Innehalten – Autoren und Weihnachten

Sternambaum

 

Weihnachten macht mich jedes Jahr ratlos. Ich sollte mich wohl darauf freuen, Zeit mit meiner Familie zu verbringen, ich sollte tonnenweise Geschenke kaufen, Schokolade und Plätzchen vertilgen, als gäb‘s morgen keine mehr. Ich sollte kleine Holzengelchen aufhängen und ich sollte mich irgendwie so langsam mal besinnen. Laut Deutschem Wortschatz der Uni Leipzig gehört dazu so etwas wie innehalten. Genau das habe ich dann auch gemacht, und dabei festgestellt, dass ich einfach keine Lust habe, mit der ganzen Familie gemeinsam zu essen, wir sehen uns oft genug. Schokolade und Plätzchen esse ich sowieso das ganze Jahr hindurch und wenn ich an kleine Holzengelchen auch nur denke, kriege ich sofort Migräne. Ich bin ein Weihnachtsverweigerer.

Das war nicht immer so. Als Kind habe ich Weihnachten geliebt. Es gab nichts Schöneres, als an Heiligabend mit meinen drei Geschwistern erwartungsvoll auf der Fensterbank zu sitzen und darauf zu hoffen, das Christkind über die Straße laufen zu sehen. Wir saßen im Warmen, direkt an der Heizung, und fragten uns, ob das Christkind denn nicht frieren würde, so mitten im Winter und die ganze Zeit draußen unterwegs, um allen Menschen ihre Geschenke zu bringen. Wir wunderten uns, dass es die vielen tausend Geschenke alleine transportieren konnte. Wie das Christkind aussieht, wussten wir nicht, aber wir waren sicher, es zu erkennen, wenn es in unserer Straße auftauchen würde.
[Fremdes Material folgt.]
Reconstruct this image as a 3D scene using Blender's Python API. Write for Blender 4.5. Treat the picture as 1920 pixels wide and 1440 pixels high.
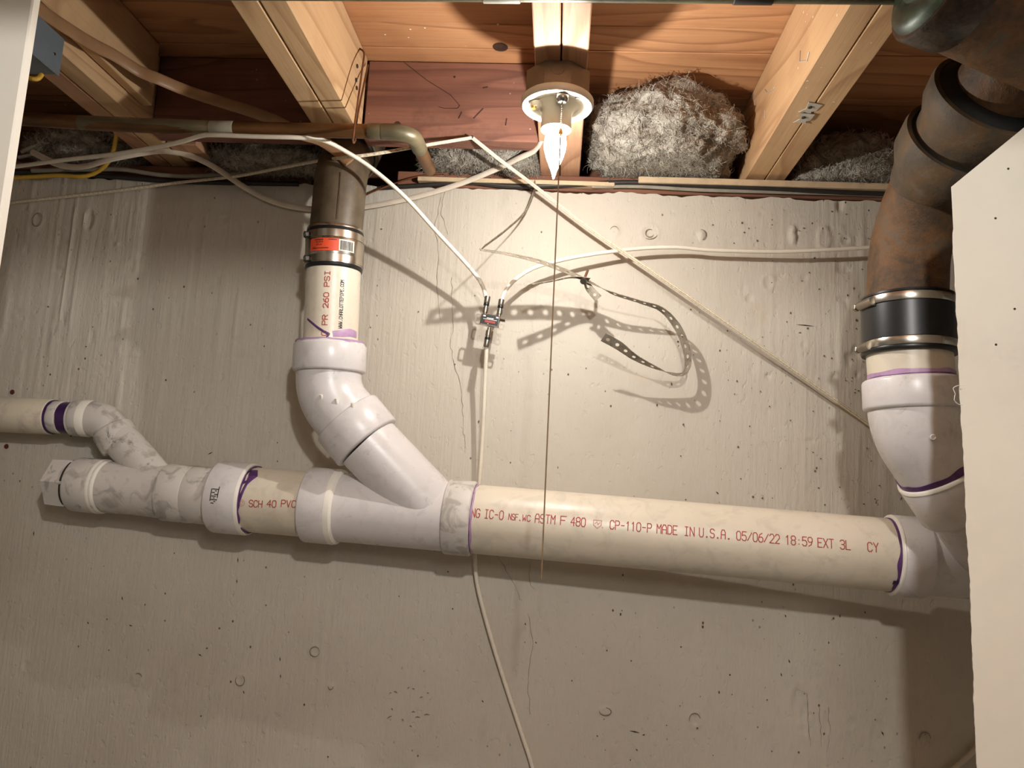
import bpy, bmesh, math, random
import numpy as np
from mathutils import Vector, Matrix, noise

random.seed(4)
rng = np.random.default_rng(7)
for o in list(bpy.data.objects):
    bpy.data.objects.remove(o, do_unlink=True)
SC = bpy.context.scene
COL = SC.collection

# ------------------------------------------------------------------ camera
# world: X right along the concrete wall, Y towards the wall, Z up; floor at Z = 0
FPX = 1442.0
VPX, VPY, ROLL = 1043.0, 925.0, 0.046
CAM = Vector((0, 0, 1.5))
_a = Vector(((VPX - 960) / FPX, (VPY - 720) / FPX, 1.0)).normalized()
_u = Vector((math.sin(ROLL), -math.cos(ROLL), 0))
_z = (_u - _a * _u.dot(_a)).normalized()
_x = _a.cross(_z)
ROWS = (_x, _a, _z)


def c2w(v):
    return Vector((ROWS[0].dot(v), ROWS[1].dot(v), ROWS[2].dot(v)))


cam_d = bpy.data.cameras.new('camera')
cam = bpy.data.objects.new('camera', cam_d)
COL.objects.link(cam)
cam_d.sensor_fit = 'HORIZONTAL'
cam_d.sensor_width = 36.0
cam_d.lens = 36.0 * FPX / 1920.0
cam_d.clip_start = 0.02
_r, _up, _bk = c2w(Vector((1, 0, 0))), c2w(Vector((0, -1, 0))), c2w(Vector((0, 0, -1)))
cam.matrix_world = Matrix(((_r.x, _up.x, _bk.x, CAM.x), (_r.y, _up.y, _bk.y, CAM.y),
                           (_r.z, _up.z, _bk.z, CAM.z), (0, 0, 0, 1)))
SC.camera = cam

# ------------------------------------------------------------------ world, lights, exposure
wd = bpy.data.worlds.new('world')
SC.world = wd
wd.use_nodes = True
wd.node_tree.nodes['Background'].inputs[0].default_value = (0.9, 0.8, 0.66, 1)
wd.node_tree.nodes['Background'].inputs[1].default_value = 0.02
BULB_STRENGTH = 30.0      # glow of the glass; the filament itself is a small lamp inside it
FILAMENT_WATTS = 6.7
# the lamp of the room the photographer stands in, just under the joists
fl = bpy.data.lights.new('room_lamp', 'POINT')
fl.energy = 32.0
fl.color = (1.0, 0.99, 0.955)
fl.shadow_soft_size = 0.026
flo = bpy.data.objects.new('room_lamp', fl)
flo.location = (0.13, -0.18, 2.06)
COL.objects.link(flo)
# an added, unseen soft fill lamp behind the camera, raising the ambient light
fb_ = bpy.data.lights.new('added_soft_fill', 'POINT')
fb_.energy = 13.0
fb_.color = (1.0, 0.985, 0.945)
fb_.shadow_soft_size = 0.15
fbo = bpy.data.objects.new('added_soft_fill', fb_)
fbo.location = (0.35, -0.65, 1.95)
COL.objects.link(fbo)
SC.view_settings.view_transform = 'Standard'
SC.view_settings.look = 'None'
SC.view_settings.exposure = 0.0
SC.view_settings.gamma = 1.0
SC.view_settings.use_curve_mapping = False
SC.cycles.use_denoising = True
SC.cycles.max_bounces = 5
SC.cycles.diffuse_bounces = 4
SC.cycles.glossy_bounces = 3
SC.cycles.transparent_max_bounces = 6
SC.cycles.caustics_reflective = False
SC.cycles.caustics_refractive = False
SC.cycles.use_adaptive_sampling = True
SC.cycles.adaptive_threshold = 0.03
SC.cycles.adaptive_min_samples = 12
SC.cycles.sample_clamp_indirect = 6.0


# ------------------------------------------------------------------ pixel helpers
def ray(px, py):
    return c2w(Vector(((px - 960) / FPX, (py - 720) / FPX, 1.0)))


def P(px, py, Y):
    d = ray(px, py)
    return CAM + d * (Y / d.y)


def PZ(px, py, Z):
    d = ray(px, py)
    return CAM + d * ((Z - CAM.z) / d.z)


def proj(p):
    v = Vector(p) - CAM
    c = ROWS[0] * v.x + ROWS[1] * v.y + ROWS[2] * v.z
    return 960 + FPX * c.x / c.z, 720 + FPX * c.y / c.z, c.z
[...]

Während wir wartend nach draußen schauten, bereiteten meine Eltern das Wohnzimmer vor, legten die Geschenke unter den geschmückten Baum, stellten für jeden von uns Kindern einen Teller mit Süßigkeiten (und der obligatorischen, großen Orange) hin und spielten die einzige vorhandene Weihnachts-LP ab. Wenn alles vorbereitet war, durften wir endlich ins Wohnzimmer, das erfüllt war von Kerzenschein, glitzernder Weihnachtsdeko und dem Geruch frisch geschnittener Tannenzweige. Die friedliche Stimmung war mit Händen zu greifen.

Heute, rund 25 Jahre später, ist Weihnachten kein Familienfest mehr für mich. Meine Vorstellung eines gelungenen Abends ist nicht mehr dieselbe wie im Alter von zehn Jahren. Und ich denke, das ist auch ok so. Mit der Kirche habe ich nichts mehr zu tun (siehe Holzengelchen), meine Familie kann ich zu beinahe jedem Zeitpunkt des Jahres besuchen und wir können diesen sogar selbst bestimmen, das ist einfach ungemein viel praktischer. Dem Geschenkezwang verweigere ich mich mittlerweile nahezu völlig, was Weihnachten für mich enorm entspannt hat.

Was bleibt also noch übrig? Die Tage von Heiligabend bis Neujahr kann jeder so verbringen, wie er möchte. Und genau das mache ich.

Ich werde die Feiertage mit meiner Frau verbringen, was irgendwie nahe liegt, schließlich teile ich mein ganzes Leben mit ihr, aus freien Stücken. Wir werden wunderschöne Tage haben, denn diese Zeit gehört uns ganz alleine und das werden wir genießen. Wir werden ausgiebig kochen und essen, Spaziergänge machen, halbe Tage auf der Couch verbummeln, Musik hören, lesen und im Großen und Ganzen auf alles verzichten, was uns keine Freude macht. Am 24.12. werden wir „A Christmas Carol“ auf DVD schauen, wie jedes Jahr, denn wir  lieben den Film einfach. Währenddessen werde ich mindestens eine Tonne „Weihnachtskringel“ vernichten, davon kaufe ich immer einen ordentlichen Vorrat, sobald sie zu haben sind.

Das einzige Geschenk, das ich dieses Jahr gekauft habe, ist für meine Frau. Sie erwartet das nicht, wir schenken uns nichts, aber es ist ja kein Geheimnis, dass Frauen Geschenke lieben. Sie wird strahlen und darauf freue ich mich schon jetzt. Genau deswegen mag ich Weihnachten irgendwie doch ein ganz kleines bisschen. Aber nur ein ganz kleines. In diesem Sinne, frohe Weihnachten!